Monday, September 28, 2015

Woven into Our Faith




Dear Friends,

The Sunday before the liturgical feast of the Exaltation of the Holy Cross (Sept.14), Sixty Minutes aired a segment on Christians in the Mosul area of Iraq. cross. The anguish of Christians in these towns and villages is compounded by the replacement of the toppled cross atop their churches by the black ISIS flag. The cross is the rallying symbol for these suffering Christians, and they weep, lose heart when its prominence is lost.

The cross is a symbol that is used and misused, treated lightly or warped into what it is not. Some elements of society have adopted the cross as part of their theatrical jewelry.
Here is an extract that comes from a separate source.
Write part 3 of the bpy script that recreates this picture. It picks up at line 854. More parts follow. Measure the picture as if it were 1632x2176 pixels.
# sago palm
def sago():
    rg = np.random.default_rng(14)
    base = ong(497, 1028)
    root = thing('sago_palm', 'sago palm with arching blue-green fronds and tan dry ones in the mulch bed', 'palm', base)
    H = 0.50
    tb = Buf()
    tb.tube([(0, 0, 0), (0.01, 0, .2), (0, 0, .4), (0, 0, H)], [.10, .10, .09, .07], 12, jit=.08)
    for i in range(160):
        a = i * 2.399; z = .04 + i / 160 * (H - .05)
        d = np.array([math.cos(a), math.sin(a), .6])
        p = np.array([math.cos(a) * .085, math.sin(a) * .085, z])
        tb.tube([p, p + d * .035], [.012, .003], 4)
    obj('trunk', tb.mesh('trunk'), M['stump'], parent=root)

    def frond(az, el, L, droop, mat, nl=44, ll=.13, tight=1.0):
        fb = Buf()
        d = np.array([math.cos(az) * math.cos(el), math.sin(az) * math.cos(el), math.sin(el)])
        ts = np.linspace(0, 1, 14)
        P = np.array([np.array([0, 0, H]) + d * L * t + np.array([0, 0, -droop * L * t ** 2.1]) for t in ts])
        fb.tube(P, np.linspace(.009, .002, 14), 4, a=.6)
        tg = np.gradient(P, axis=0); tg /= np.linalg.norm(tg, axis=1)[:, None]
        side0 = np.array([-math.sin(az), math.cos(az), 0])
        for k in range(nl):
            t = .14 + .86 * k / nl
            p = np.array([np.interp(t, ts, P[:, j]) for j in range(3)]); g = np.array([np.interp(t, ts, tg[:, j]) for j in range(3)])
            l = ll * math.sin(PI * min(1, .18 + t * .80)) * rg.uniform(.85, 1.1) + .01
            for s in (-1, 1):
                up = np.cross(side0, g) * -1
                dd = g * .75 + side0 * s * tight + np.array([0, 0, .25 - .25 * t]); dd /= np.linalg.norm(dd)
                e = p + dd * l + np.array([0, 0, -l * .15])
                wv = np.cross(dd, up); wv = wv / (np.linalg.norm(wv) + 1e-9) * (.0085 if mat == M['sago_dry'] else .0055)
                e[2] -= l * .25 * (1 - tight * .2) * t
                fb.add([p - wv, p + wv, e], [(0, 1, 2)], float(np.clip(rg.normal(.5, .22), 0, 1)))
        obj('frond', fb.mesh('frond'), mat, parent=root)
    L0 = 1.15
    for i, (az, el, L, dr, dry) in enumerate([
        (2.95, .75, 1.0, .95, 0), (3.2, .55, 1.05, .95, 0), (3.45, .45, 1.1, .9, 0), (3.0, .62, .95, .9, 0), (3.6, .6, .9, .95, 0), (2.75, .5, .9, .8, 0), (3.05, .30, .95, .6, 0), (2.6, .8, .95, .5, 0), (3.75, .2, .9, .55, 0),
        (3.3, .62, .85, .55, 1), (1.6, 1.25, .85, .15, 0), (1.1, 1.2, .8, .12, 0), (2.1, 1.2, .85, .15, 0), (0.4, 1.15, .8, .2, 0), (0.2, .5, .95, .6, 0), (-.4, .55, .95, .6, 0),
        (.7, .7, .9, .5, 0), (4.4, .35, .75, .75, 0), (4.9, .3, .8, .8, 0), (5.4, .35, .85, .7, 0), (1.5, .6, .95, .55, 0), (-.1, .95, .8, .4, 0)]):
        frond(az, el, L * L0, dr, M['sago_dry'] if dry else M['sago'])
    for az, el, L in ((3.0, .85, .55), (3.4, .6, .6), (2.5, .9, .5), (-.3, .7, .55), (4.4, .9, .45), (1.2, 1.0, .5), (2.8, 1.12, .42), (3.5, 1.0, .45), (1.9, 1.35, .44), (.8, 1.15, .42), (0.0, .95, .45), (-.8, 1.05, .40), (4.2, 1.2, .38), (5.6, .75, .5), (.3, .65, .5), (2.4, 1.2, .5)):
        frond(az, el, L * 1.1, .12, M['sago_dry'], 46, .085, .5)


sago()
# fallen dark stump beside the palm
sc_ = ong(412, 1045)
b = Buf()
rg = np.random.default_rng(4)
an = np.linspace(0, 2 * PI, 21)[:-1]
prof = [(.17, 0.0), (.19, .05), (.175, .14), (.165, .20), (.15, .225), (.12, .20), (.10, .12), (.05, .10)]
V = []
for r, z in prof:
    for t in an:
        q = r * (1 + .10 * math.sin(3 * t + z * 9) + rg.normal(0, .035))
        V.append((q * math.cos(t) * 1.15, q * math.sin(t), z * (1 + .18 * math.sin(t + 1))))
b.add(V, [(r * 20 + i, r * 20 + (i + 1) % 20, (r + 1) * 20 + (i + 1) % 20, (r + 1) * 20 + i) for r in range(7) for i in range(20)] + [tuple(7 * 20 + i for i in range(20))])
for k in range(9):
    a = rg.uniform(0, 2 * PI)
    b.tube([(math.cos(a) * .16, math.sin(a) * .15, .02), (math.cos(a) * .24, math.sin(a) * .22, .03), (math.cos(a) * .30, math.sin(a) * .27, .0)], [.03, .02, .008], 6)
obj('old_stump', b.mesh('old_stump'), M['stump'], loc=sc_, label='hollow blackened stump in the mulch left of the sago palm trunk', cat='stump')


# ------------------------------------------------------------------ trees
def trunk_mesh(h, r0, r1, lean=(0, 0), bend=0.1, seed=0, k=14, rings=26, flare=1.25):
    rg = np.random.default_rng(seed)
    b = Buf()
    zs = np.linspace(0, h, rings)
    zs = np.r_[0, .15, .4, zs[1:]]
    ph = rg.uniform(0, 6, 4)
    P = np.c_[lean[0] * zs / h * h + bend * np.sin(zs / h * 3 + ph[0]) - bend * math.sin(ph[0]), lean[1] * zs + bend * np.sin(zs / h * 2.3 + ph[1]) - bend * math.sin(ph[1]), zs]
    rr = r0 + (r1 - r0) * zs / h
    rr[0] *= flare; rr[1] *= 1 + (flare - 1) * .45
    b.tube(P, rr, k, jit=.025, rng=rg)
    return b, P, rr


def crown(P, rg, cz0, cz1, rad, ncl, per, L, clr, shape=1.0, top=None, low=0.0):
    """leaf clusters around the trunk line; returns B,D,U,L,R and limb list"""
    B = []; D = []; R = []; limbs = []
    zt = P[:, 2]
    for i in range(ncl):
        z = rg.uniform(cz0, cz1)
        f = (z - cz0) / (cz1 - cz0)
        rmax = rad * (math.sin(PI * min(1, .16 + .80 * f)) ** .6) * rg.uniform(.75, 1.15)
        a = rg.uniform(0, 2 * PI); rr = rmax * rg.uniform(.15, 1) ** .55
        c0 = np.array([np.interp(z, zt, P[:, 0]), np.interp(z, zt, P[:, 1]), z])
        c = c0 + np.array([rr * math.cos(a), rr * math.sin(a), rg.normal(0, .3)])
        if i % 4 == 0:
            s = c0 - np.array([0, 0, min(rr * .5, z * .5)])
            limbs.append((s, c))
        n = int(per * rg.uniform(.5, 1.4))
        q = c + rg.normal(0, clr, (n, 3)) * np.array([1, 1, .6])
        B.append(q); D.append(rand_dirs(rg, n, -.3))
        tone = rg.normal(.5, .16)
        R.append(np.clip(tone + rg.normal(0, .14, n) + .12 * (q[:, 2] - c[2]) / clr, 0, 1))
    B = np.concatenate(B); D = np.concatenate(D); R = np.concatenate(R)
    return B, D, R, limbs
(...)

Young rap stars are bedecked with crosses as they sing of raping others.

The cross is woven into our life of faith like no other symbol. We were baptized in water with the sign of the cross. We bless ourselves with water and the sign of the cross when entering church. Parents rooted in faith will often bless their children at bedtime with a prayer and sign them with the cross. We begin and end our liturgies, celebrate each sacrament with the sign of the cross. Throughout the historic visit of Pope Francis last week, we saw him carry a crozier with a cross at its top at liturgies, sign people with the cross, wear it openly on his white papal clothing.
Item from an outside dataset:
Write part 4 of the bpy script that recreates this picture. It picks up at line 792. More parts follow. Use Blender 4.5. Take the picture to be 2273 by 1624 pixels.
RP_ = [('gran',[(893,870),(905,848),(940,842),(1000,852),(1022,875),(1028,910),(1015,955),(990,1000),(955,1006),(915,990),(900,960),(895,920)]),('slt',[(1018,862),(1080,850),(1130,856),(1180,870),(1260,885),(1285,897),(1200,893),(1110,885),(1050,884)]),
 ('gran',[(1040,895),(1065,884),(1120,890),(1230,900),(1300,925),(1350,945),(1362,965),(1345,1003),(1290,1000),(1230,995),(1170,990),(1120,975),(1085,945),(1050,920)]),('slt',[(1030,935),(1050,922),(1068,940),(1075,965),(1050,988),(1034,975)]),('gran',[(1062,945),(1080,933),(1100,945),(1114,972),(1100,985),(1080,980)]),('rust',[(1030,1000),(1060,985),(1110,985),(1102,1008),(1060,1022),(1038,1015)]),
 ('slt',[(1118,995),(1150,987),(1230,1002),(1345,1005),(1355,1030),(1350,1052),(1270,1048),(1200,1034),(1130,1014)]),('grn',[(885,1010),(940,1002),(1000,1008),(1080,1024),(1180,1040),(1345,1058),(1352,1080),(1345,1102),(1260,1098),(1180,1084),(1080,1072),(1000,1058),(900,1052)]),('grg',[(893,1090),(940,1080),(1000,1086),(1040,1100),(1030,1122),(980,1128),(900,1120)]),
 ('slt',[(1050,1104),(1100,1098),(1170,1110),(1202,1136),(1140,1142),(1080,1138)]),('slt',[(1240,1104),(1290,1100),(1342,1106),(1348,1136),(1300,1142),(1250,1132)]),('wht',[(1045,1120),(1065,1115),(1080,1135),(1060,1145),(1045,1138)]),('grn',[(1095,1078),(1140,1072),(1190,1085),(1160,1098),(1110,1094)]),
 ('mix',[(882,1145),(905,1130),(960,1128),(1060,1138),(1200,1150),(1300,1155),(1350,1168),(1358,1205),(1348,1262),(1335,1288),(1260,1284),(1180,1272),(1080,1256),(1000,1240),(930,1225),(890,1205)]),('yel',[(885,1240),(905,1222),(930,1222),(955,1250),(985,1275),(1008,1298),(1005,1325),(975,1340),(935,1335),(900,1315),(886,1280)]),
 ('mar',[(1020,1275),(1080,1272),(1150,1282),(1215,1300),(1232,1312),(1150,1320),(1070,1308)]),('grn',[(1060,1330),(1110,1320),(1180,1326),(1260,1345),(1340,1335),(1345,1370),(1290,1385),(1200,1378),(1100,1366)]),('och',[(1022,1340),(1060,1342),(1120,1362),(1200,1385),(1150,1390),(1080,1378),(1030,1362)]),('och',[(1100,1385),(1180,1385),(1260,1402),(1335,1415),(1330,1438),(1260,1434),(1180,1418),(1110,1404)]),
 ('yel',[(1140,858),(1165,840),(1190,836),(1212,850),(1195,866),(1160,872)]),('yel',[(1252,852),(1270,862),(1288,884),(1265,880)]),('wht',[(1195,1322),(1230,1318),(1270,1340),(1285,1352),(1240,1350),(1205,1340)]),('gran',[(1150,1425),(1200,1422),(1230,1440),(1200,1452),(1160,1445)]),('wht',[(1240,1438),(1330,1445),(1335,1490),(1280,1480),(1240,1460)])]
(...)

For believers, the cross is a universal symbol, a triumph of love over hate, a triumph of faith over cynicism, a triumph of embrace over rejection.  It is also a symbol of contradiction. How could this instrument of execution used in the Roman Empire as a penalty reserved for lower class criminals  be for us a symbol of redemption? Talk of the cross sometimes makes us squirm. It makes us think of suffering and death, and these are realities people try to avoid. Our age, in particular, wants no part of pain and suffering. We don’t want to experience it and we don’t want to see it.  Here in the USA, at our southern border and across Europe this summer, suffering people are being turned away or treated harshly. Yet, ironically, it is only through suffering that we, individually and together, come to fullness. We make life decisions through our experiences of suffering. To put it another way, through suffering, the meaning of life becomes clear to us. We become refined through suffering.  God is committed to us in the goodness of our lives, laced as it is with loss, bewilderment emptiness, pain and suffering of all sorts.

The cross reminds us that God’s love does not protect us from all suffering. Rather, God’s love is a shelter in all suffering. With Jesus who went before us to the cross and His resurrection, we are encouraged to go on. Pope Francis last week, urged us to grow in depth of living our faith. Let’s let the cross be a symbol of  our willingness to do so.

Do you have a cross hanging prominently somewhere in your home? That used to be the case in many if not all Christian homes.  If you hang a cross in your home, it will be a reminder to all who live in this house that faith that supports your life and a non-verbal way of proclaiming to all who enter that believers live here. Why not have a household meeting and decide whether you should do this?